►

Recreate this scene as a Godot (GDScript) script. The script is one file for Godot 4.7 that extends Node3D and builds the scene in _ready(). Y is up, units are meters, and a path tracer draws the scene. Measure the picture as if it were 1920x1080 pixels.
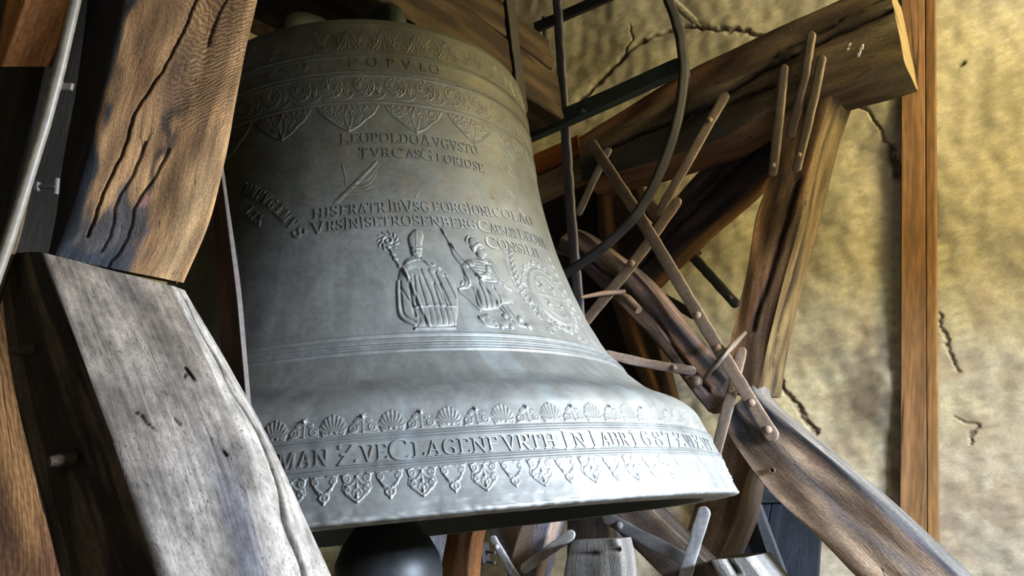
extends Node3D
# A great bronze bell hanging in an old oak bell frame inside a church tower.
# World: y up, metres. The bell hangs on the y axis, its lip at y = LIP.
# The frame and the tower walls are turned: U runs along the trestles, N across them (towards the viewer).

const LIP := 1.6
const U := Vector3(0.8263, 0, 0.5632)
const N := Vector3(-0.5632, 0, 0.8263)
const UP := Vector3(0, 1, 0)

# ---- camera, measured once from the bell's rings ----
const EYE := Vector3(0.4815, 1.5397, 2.6993)
const CX := Vector3(0.99413, -0.10340, -0.03183)
const CY := Vector3(0.10819, 0.95013, 0.29248)
const CZ := Vector3(0.0, -0.29421, 0.95574)
const FPX := 1536.3

var M := {}
var T := {}
var noise := FastNoiseLite.new()
var used := {}

func _ready():
	var cam := Camera3D.new()
	cam.name = "camera"
	cam.fov = rad_to_deg(2.0 * atan(540.0 / FPX))
	cam.near = 0.05
	cam.far = 60.0
	cam.transform = Transform3D(Basis(CX, CY, CZ), EYE)
	add_child(cam)
	cam.current = true
	var env := Environment.new()
	env.background_mode = Environment.BG_SKY
	var sky := Sky.new()
	var sm := ProceduralSkyMaterial.new()
	sm.sky_top_color = Color(0.45, 0.62, 0.9)
	sm.sky_horizon_color = Color(0.75, 0.82, 0.9)
	sm.ground_bottom_color = Color(0.22, 0.2, 0.17)
	sm.ground_horizon_color = Color(0.6, 0.6, 0.58)
	sky.sky_material = sm
	env.sky = sky
	env.tonemap_mode = Environment.TONE_MAPPER_LINEAR
	env.tonemap_exposure = 1.1
	env.sdfgi_enabled = true
	env.ssao_enabled = true
	env.ssil_enabled = true
	var we := WorldEnvironment.new()
	we.name = "world_environment"
	we.environment = env
	add_child(we)
	# daylight: the belfry window in the right wall; then two added lights
	area("window_daylight", un(4.5, 2.5, -0.5), un(0.0, 1.15, -0.45), Vector2(1.6, 1.5), Color(0.86, 0.92, 1.0), 320.0)
	area("added_warm_light", un(4.2, 3.9, -1.55), un(0.0, 3.2, -1.9), Vector2(0.9, 1.0), Color(1.0, 0.92, 0.68), 31.0)  # added warm light at an added high opening, lifts the upper wall
	area("added_front_fill", un(2.9, 2.1, 3.5), un(1.0, 1.6, 1.2), Vector2(0.9, 1.1), Color(0.95, 0.97, 1.0), 1.3)  # added fill for the near timbers, from an unseen opening behind the viewer

	noise.noise_type = FastNoiseLite.TYPE_SIMPLEX
	noise.fractal_type = FastNoiseLite.FRACTAL_NONE
	noise.frequency = 1.0
	noise.seed = 11
	make_materials()
	room()
	bell()
	far_trestle()
	near_timbers()

# =====================================================================
# placing
func un(u: float, y: float, n: float) -> Vector3:
	return U * u + N * n + Vector3(0, y, 0)

func ray(px: float, py: float) -> Vector3:
	return CX * ((px - 960.0) / FPX) - CY * ((py - 540.0) / FPX) - CZ

func at(px: float, py: float, d: float) -> Vector3:     # a measured point of the place, d metres into the view
	return EYE + ray(px, py) * d

func on(px: float, py: float, n: float) -> Vector3:     # the same on the upright plane n metres from the bell's axis
	var r := ray(px, py)
	return EYE + r * ((n - EYE.dot(N)) / r.dot(N))

func area(called: String, p: Vector3, to: Vector3, size: Vector2, c: Color, e: float):
	var l := AreaLight3D.new()
	l.name = called
	l.area_size = size
	l.area_normalize_energy = true
	l.light_color = c
	l.light_energy = e
	l.area_range = 20.0
	l.area_attenuation = 2.0
	l.shadow_enabled = true
	add_child(l)
	l.look_at_from_position(p, to, UP)

# =====================================================================
# naming
func numbered(called: String) -> String:
	var k: int = used.get(called, 0)
	used[called] = k + 1
	return called if k == 0 else "%s_%03d" % [called, k]

func tag(o: Node, label := "", category := "", group := "") -> Node:
	if label: o.set_meta("label", label)
	if category: o.set_meta("category", category)
	if group: o.set_meta("group", group)
	return o

func thing(called: String, label: String, category: String, p := Vector3.ZERO, group := "") -> Node3D:
	var o := Node3D.new()
	o.name = numbered(called)
	o.position = p
	add_child(o)
	tag(o, label, category, group)
	return o

func part(called: String, mesh: Mesh, mat: Material, parent: Node3D) -> MeshInstance3D:
	var o := MeshInstance3D.new()
	o.name = called
	o.mesh = mesh
	o.material_override = mat
	parent.add_child(o, true)
	if parent != self:
		o.position = -world_of(parent)
	return o

func world_of(n: Node3D) -> Vector3:      # where a thing's base is: meshes are written in world coordinates
	var p := Vector3.ZERO
	var k: Node = n
	while k is Node3D and k != self:
		p += (k as Node3D).position
		k = k.get_parent()
	return p

func struct(called: String, mesh: Mesh, mat: Material, label: String, parent: Node3D = self) -> MeshInstance3D:
	var o := part(called, mesh, mat, parent)
	if parent == self:
		o.set_meta("kind", "structure")
		o.set_meta("label", label)
	return o

# =====================================================================
# meshes
func pack(st: Array) -> ArrayMesh:
	var am := ArrayMesh.new()
	var arr := []
	arr.resize(Mesh.ARRAY_MAX)
	arr[Mesh.ARRAY_VERTEX] = st[0]
	arr[Mesh.ARRAY_NORMAL] = st[1]
	if st[2].size() == st[0].size(): arr[Mesh.ARRAY_COLOR] = st[2]
	if st[3].size() == st[0].size(): arr[Mesh.ARRAY_TEX_UV] = st[3]
	arr[Mesh.ARRAY_INDEX] = st[4]
	am.add_surface_from_arrays(Mesh.PRIMITIVE_TRIANGLES, arr)
	return am

func fresh() -> Array:
	return [PackedVector3Array(), PackedVector3Array(), PackedColorArray(), PackedVector2Array(), PackedInt32Array()]

# a grid of nu x nv points (u wraps round if wrap); its front is on the side of `out` sign
func add_grid(st: Array, P: PackedVector3Array, nu: int, nv: int, wrap: bool, C: PackedColorArray, UV: PackedVector2Array, flip: bool):
	var V: PackedVector3Array = st[0]
	var NO: PackedVector3Array = st[1]
	var CO: PackedColorArray = st[2]
	var UVs: PackedVector2Array = st[3]
	var I: PackedInt32Array = st[4]
	var b := V.size()
	var cols := nu + 1 if wrap else nu     # a seam column keeps the texture whole
	for j in nv:
		var j0 := maxi(j - 1, 0) * nu
		var j1 := mini(j + 1, nv - 1) * nu
		for ii in cols:
			var i := ii % nu
			var ia := (i + nu - 1) % nu if wrap else maxi(i - 1, 0)
			var ib := (i + 1) % nu if wrap else mini(i + 1, nu - 1)
			var n := (P[j * nu + ib] - P[j * nu + ia]).cross(P[j1 + i] - P[j0 + i])
			V.append(P[j * nu + i])
			NO.append((-n if flip else n).normalized())
			CO.append(C[j * nu + i])
			UVs.append(UV[j * cols + ii])
	for j in nv - 1:
		for i in cols - 1:
			var a := b + j * cols + i
			var c := a + cols
			if flip: I.append_array(PackedInt32Array([a, a + 1, c, a + 1, c + 1, c]))
			else: I.append_array(PackedInt32Array([a, c, a + 1, a + 1, c, c + 1]))
	st[0] = V; st[1] = NO; st[2] = CO; st[3] = UVs; st[4] = I

func add_tri(st: Array, a: Vector3, b: Vector3, c: Vector3, n: Vector3, col := Color.WHITE, uva := Vector2.ZERO, uvb := Vector2.ZERO, uvc := Vector2.ZERO):
	var k: int = st[0].size()
	st[0].append_array(PackedVector3Array([a, b, c]))
	st[1].append_array(PackedVector3Array([n, n, n]))
	st[2].append_array(PackedColorArray([col, col, col]))
	st[3].append_array(PackedVector2Array([uva, uvb, uvc]))
	if (b - a).cross(c - a).dot(n) > 0: st[4].append_array(PackedInt32Array([k, k + 2, k + 1]))
	else: st[4].append_array(PackedInt32Array([k, k + 1, k + 2]))

func add_quad(st: Array, a: Vector3, b: Vector3, c: Vector3, d: Vector3, n: Vector3, col := Color.WHITE):
	var w := (b - a).length()
	var h := (d - a).length()
	add_tri(st, a, b, c, n, col, Vector2(0, 0), Vector2(w, 0), Vector2(w, h))
	add_tri(st, a, c, d, n, col, Vector2(0, 0), Vector2(w, h), Vector2(0, h))

# a box with chamfered edges; axes x, y, z are half-extent vectors
func add_box(st: Array, c: Vector3, x: Vector3, y: Vector3, z: Vector3, ch := 0.004, col := Color.WHITE):
	var ax := [x, y, z]
	var L := [x.length(), y.length(), z.length()]
	for k in 3:
		var p: Vector3 = ax[k]
		var q: Vector3 = ax[(k + 1) % 3] * (1.0 - ch / L[(k + 1) % 3])
		var r: Vector3 = ax[(k + 2) % 3] * (1.0 - ch / L[(k + 2) % 3])
		for s in [-1.0, 1.0]:
			add_quad(st, c + p * s - q - r, c + p * s + q - r, c + p * s + q + r, c + p * s - q + r, (p * s).normalized(), col)
	for k in 3:                                        # the twelve chamfers
		var p: Vector3 = ax[k]
		var q: Vector3 = ax[(k + 1) % 3]
		var r: Vector3 = ax[(k + 2) % 3] * (1.0 - ch / L[(k + 2) % 3])
		var pi_: Vector3 = p * (1.0 - ch / L[k])
		var qi: Vector3 = q * (1.0 - ch / L[(k + 1) % 3])
		for s in [-1.0, 1.0]:
			for t in [-1.0, 1.0]:
				add_quad(st, c + p * s + qi * t - r, c + pi_ * s + q * t - r, c + pi_ * s + q * t + r, c + p * s + qi * t + r, (p.normalized() * s + q.normalized() * t).normalized(), col)
	for s in [-1.0, 1.0]:
		for t in [-1.0, 1.0]:
			for w in [-1.0, 1.0]:
				var xi: Vector3 = x * (1.0 - ch / L[0])
				var yi: Vector3 = y * (1.0 - ch / L[1])
				var zi: Vector3 = z * (1.0 - ch / L[2])
				add_tri(st, c + x * s + yi * t + zi * w, c + xi * s + y * t + zi * w, c + xi * s + yi * t + z * w, (x.normalized() * s + y.normalized() * t + z.normalized() * w).normalized(), col)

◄

#### What to work on
Give the count of lines that hold the word "extends", with nothing added.

#### Correct output
2